Only a fool prepares for the best case scenario...
Well this forum is overrun with new age PC "fools". I'm glad there are still a few of us around with some common sense.
The mood here is that thousands of years of practical history was all really just a ploy to keep womyn down....and has no basis in clear reasoning both from a strategic, tactical and cultural perspective.
The 1st issue is, should we permit a lowering of standards to permit women in combat infantry roles? I think that this has already occurred and is a bad thing. I would like to see the physical standards returned to their previous level. So I think you will find few people who think lowering the physical standards is a good thing.

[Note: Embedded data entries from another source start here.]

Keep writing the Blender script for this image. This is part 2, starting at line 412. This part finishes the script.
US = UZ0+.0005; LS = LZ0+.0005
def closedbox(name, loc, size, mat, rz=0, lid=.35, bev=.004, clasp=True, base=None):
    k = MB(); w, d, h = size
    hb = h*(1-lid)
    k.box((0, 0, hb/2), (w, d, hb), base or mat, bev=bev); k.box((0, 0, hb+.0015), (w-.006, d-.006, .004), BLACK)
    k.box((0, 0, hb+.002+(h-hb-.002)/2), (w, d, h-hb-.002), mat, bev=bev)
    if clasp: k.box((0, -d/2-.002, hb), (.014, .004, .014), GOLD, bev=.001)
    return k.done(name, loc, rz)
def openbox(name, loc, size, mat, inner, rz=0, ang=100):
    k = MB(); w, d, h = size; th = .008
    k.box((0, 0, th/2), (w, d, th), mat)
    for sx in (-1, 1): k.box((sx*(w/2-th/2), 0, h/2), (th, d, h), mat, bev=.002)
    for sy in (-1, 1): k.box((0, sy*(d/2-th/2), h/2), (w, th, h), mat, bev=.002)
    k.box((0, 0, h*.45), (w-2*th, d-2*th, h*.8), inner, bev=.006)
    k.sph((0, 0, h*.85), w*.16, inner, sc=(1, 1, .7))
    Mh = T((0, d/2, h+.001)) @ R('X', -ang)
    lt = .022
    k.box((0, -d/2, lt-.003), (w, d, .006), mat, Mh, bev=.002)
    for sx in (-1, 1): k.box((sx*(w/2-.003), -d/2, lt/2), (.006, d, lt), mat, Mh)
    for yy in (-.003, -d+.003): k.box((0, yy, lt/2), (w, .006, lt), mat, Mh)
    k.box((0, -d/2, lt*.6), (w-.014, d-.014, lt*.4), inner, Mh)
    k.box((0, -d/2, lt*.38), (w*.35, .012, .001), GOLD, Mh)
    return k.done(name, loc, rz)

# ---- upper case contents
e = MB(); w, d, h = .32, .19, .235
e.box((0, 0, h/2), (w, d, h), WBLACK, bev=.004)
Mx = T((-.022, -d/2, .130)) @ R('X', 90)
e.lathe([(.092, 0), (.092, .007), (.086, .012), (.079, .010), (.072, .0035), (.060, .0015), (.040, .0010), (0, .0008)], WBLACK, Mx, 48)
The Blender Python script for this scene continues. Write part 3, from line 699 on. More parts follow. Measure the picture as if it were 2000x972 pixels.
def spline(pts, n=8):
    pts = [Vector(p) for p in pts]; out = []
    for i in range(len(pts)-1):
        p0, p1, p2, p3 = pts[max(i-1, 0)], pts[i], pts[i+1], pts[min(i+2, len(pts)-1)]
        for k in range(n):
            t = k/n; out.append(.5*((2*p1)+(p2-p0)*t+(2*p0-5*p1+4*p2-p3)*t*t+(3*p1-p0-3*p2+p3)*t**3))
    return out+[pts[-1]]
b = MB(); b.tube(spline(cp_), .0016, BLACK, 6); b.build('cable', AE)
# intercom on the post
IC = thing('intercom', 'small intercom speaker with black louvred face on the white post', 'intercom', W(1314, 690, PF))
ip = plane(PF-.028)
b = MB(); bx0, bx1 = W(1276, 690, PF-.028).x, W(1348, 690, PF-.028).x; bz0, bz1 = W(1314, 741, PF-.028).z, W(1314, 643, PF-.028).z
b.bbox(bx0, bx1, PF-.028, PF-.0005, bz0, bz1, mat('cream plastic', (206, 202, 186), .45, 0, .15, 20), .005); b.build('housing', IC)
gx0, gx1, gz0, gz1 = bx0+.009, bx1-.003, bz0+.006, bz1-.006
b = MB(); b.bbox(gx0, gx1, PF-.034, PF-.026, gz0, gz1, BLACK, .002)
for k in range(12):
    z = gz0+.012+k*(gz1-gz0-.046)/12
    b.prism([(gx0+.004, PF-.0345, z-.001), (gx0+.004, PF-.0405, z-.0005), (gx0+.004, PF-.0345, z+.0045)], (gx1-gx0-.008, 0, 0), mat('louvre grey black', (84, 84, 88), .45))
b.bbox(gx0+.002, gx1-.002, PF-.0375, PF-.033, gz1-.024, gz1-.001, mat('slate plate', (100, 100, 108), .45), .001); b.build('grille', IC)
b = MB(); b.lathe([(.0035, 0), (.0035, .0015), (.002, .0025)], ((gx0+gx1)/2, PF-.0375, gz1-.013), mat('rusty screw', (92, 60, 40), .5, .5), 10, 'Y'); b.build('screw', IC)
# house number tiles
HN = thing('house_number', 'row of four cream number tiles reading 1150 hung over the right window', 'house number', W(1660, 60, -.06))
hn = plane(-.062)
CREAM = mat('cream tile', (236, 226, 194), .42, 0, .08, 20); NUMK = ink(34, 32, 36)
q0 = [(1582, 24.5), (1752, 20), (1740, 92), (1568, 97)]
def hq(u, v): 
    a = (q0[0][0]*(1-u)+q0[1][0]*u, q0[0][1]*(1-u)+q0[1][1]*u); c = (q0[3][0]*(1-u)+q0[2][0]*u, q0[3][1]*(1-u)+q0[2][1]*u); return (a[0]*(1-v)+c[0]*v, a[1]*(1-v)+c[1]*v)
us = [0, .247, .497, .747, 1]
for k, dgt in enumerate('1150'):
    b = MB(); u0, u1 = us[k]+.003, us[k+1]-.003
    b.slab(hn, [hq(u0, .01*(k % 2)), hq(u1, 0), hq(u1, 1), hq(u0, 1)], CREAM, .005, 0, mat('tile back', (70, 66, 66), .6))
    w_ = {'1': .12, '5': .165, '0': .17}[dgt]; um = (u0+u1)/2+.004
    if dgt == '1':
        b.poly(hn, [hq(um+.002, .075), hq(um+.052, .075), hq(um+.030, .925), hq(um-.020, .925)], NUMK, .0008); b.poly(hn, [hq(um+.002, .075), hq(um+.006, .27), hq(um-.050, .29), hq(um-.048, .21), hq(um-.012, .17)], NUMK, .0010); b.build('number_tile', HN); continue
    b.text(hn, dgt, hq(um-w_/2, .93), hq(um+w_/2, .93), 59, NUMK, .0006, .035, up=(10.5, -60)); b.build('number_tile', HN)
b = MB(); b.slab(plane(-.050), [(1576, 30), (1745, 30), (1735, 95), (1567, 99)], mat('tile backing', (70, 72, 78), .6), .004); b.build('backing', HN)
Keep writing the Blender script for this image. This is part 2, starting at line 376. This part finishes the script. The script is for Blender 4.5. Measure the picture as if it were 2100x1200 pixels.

The 2nd issue is, assuming we permit women in the service, do we permit women in roles that expose them to injury, capture, and death? In an all voluntary service we clearly have to for two reasons -- because they want to and because not enough men volunteer. The first reason can be argued with, but face it -- they too are citizens of the Republic. If they can serve in roles for which they are qualified, without lowering standards, your basis for denying them the opportunity is weak. The second reason is pragmatic. I am perfectly willing to discuss this issue with fellow citizens who have served, but I suspect there are many who shout "No damn wimmin in the military" while never having served a day in their lives.
Oh, man. I never, but never, expected to see the sort of responses I got on FR. Things are much worse than I'd ever imagined.